Each of us is called to be someone and to do things – it is part of human existence – and discovering these things is a life-long process of growth and change. For Christians, the word “calling” has biblical implications. Over the years and in my own life and understanding, christian culture has attached differing implications to the word “vocation.” The original meaning of “vocation”is defined as work that calls us to connect our God-given gifts and passions with God’s activity in the world. A vocation is a calling that merges our mission in life with God’s mission on earth. As Frederick Buechner puts it.

“The place God calls you is the place where your deep gladness and the world’s deep hunger meet.”

That intersecting point is your calling, your vocation.

Vocation and calling are literally the same words, one Latin and one Greek, and mean the deeper, longer story of one’s life, the commitments and passions, the gifts and skills, the loves and longings that make us “us.” Occupation is different.

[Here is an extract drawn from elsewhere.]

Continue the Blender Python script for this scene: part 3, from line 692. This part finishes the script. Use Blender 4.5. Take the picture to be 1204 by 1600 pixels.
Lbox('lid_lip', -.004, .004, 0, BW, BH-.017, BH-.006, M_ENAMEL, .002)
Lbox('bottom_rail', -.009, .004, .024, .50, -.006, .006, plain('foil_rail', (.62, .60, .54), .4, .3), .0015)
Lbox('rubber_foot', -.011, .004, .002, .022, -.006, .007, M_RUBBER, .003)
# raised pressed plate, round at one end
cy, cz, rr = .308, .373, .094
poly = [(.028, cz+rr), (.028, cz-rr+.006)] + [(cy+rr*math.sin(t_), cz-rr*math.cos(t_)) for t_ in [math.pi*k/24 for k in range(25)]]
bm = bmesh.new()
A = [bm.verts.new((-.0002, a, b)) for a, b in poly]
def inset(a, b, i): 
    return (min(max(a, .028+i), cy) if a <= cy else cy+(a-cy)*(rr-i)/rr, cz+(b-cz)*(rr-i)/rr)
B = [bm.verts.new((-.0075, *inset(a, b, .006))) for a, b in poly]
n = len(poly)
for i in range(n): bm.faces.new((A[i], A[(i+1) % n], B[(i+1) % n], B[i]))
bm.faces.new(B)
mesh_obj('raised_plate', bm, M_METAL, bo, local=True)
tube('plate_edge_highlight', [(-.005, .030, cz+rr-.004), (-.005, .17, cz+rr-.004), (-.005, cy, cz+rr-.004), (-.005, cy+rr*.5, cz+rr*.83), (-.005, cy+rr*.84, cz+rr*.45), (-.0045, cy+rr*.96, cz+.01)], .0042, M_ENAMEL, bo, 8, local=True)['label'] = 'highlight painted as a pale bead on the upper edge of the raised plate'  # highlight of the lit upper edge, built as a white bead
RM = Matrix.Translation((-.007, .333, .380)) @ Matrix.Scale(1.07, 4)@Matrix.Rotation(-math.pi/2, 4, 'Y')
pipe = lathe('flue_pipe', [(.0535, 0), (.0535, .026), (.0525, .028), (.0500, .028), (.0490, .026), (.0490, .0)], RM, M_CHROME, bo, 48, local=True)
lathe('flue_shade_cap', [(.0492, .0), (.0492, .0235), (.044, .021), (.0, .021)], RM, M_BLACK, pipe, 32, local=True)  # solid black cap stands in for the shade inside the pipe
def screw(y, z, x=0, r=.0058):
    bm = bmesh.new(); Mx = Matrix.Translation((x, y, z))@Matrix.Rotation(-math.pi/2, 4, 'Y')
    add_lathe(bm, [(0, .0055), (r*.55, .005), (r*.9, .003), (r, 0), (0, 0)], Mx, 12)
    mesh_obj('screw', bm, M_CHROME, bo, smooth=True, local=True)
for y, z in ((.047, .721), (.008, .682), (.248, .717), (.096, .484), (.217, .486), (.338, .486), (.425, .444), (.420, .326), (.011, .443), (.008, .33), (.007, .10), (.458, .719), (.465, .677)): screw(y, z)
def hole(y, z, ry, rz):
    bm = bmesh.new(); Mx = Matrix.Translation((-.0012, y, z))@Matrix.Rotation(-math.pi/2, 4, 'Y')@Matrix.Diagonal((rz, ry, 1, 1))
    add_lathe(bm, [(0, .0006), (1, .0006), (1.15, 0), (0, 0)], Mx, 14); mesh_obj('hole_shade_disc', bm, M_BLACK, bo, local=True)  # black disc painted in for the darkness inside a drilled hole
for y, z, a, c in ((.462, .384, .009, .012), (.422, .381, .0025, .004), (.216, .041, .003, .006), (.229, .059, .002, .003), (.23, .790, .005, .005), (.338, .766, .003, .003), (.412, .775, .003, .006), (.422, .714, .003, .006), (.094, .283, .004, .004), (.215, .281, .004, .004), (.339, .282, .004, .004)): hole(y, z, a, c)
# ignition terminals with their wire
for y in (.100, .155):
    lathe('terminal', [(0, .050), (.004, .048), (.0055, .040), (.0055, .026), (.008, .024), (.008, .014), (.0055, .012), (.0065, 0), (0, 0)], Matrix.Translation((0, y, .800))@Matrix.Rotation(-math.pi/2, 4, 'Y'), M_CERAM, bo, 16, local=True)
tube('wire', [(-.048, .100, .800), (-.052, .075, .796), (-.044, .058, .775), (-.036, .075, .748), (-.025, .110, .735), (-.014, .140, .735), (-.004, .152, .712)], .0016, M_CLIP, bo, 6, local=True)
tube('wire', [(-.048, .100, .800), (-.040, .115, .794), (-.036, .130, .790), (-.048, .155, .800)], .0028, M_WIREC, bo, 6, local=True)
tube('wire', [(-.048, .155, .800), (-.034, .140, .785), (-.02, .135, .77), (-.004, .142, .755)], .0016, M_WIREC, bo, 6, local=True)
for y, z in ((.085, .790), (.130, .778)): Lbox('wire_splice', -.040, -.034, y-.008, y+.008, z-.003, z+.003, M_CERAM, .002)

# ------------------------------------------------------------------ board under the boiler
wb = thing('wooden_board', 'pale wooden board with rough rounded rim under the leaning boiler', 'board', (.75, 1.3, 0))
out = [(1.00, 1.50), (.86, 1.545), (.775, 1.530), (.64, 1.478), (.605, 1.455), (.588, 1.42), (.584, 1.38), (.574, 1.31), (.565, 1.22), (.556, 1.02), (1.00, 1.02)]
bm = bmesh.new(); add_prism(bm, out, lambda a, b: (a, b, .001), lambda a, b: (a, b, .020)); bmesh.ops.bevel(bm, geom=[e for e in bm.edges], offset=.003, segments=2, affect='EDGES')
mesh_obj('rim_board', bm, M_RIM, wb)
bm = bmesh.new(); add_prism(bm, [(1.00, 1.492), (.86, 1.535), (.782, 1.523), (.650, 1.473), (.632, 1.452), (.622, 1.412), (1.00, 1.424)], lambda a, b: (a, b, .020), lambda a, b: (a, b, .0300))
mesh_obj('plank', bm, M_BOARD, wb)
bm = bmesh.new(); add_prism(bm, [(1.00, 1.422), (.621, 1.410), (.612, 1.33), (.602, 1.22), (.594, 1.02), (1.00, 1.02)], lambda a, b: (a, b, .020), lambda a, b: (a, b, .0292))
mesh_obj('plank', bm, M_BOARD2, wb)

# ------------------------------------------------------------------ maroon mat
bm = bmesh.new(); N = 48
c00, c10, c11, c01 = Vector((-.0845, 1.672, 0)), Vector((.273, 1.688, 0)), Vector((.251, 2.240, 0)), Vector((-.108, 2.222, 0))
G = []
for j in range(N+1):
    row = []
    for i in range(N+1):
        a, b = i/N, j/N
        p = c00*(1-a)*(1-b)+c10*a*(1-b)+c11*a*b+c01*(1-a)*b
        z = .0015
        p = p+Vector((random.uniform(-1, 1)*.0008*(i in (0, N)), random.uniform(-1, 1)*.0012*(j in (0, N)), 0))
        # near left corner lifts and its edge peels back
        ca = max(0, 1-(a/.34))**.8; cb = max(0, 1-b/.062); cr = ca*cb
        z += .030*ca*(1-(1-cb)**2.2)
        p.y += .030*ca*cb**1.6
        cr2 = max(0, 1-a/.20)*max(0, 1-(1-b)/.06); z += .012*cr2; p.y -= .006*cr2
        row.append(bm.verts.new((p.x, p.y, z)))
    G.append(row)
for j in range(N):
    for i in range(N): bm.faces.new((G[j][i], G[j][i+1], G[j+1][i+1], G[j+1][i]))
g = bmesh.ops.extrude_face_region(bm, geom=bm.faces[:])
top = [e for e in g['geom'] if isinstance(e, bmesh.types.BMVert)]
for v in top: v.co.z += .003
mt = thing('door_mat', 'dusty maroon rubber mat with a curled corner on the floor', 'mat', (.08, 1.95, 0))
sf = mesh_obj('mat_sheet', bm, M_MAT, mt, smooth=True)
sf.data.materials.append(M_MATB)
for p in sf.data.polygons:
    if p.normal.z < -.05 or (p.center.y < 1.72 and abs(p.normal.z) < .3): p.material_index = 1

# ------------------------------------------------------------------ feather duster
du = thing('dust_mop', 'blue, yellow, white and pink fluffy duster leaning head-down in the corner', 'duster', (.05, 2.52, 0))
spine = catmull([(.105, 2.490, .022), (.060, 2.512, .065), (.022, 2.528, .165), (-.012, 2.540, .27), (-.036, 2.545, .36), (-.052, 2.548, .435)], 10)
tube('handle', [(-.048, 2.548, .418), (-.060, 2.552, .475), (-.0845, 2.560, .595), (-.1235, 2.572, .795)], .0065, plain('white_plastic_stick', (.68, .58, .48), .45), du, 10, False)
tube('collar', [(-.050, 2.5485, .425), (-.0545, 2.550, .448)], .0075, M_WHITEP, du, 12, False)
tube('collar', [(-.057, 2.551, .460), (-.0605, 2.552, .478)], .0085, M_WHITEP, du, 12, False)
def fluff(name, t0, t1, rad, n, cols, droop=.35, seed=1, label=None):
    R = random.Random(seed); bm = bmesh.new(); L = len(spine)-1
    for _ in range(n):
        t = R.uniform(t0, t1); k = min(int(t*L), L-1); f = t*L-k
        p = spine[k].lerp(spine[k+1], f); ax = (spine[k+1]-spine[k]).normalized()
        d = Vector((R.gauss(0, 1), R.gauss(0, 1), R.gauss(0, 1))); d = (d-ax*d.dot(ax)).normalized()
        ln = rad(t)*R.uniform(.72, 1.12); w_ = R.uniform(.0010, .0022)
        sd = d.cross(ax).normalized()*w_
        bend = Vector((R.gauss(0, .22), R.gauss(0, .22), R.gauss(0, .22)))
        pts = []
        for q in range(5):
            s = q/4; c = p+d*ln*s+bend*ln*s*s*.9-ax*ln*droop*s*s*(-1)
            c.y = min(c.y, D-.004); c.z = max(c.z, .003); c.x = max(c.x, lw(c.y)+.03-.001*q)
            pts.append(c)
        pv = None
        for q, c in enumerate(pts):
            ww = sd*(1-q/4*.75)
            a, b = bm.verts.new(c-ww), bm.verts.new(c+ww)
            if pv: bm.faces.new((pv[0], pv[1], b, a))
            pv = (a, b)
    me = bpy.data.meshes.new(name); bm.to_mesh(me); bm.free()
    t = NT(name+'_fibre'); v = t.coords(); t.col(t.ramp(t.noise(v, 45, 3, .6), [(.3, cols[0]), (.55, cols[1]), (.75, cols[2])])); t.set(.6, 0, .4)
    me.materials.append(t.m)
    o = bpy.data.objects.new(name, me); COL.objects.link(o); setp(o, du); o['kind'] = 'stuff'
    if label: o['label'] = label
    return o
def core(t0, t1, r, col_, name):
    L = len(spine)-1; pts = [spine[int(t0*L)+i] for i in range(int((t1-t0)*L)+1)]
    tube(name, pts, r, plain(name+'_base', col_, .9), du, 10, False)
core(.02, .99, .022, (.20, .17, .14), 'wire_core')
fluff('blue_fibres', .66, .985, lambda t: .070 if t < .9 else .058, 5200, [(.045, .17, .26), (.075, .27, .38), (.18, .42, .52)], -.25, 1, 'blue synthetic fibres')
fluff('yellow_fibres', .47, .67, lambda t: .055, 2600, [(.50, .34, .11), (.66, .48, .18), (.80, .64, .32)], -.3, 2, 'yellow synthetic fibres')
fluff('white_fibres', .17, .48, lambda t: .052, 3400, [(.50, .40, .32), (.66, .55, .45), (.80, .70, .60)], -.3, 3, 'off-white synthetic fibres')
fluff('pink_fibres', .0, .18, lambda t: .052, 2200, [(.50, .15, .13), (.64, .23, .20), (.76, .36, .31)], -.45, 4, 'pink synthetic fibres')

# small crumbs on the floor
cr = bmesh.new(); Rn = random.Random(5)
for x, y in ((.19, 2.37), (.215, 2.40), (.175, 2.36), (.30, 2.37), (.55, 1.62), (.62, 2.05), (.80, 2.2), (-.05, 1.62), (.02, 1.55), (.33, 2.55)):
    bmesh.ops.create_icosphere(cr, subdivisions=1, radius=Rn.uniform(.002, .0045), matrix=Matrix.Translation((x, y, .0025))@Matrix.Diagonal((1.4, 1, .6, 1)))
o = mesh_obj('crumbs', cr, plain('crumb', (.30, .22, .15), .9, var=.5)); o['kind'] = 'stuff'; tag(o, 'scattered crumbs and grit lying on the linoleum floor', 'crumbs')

This describes the particular relationships and responsibilities along the way of life that we “occupy” as our vocations and callings are deepened and clarified.
 

In the now, but not yet world that we live, there is always discord between what we feel we were “made for,” and what we do day by day. In everyone’s life there is this lack of harmony. “It cannot not be.” “But wait…I have been this! Now I am this!” “And yet I can no longer do this…. so then, who am I?”

When my transition out of the occupation I had done for so many beloved years came to an end, I realized that though my occupation– my roles, my responsibilities, the vehicle by which I exercised my God-given gifts had changed, my vocation did not. My commitment to be in right relationship with God and guide others to do the same remained. My voice for truth became louder than ever. My desire to declare worth in the life of every individual and community I encountered didn’t go away. And my leadership still pointed people up, to take next steps for a better life. We are called into a good story and so there are tears and laughter, sorrow and joy—like your life and mine. It is our occupations that change; vocations are ours for life.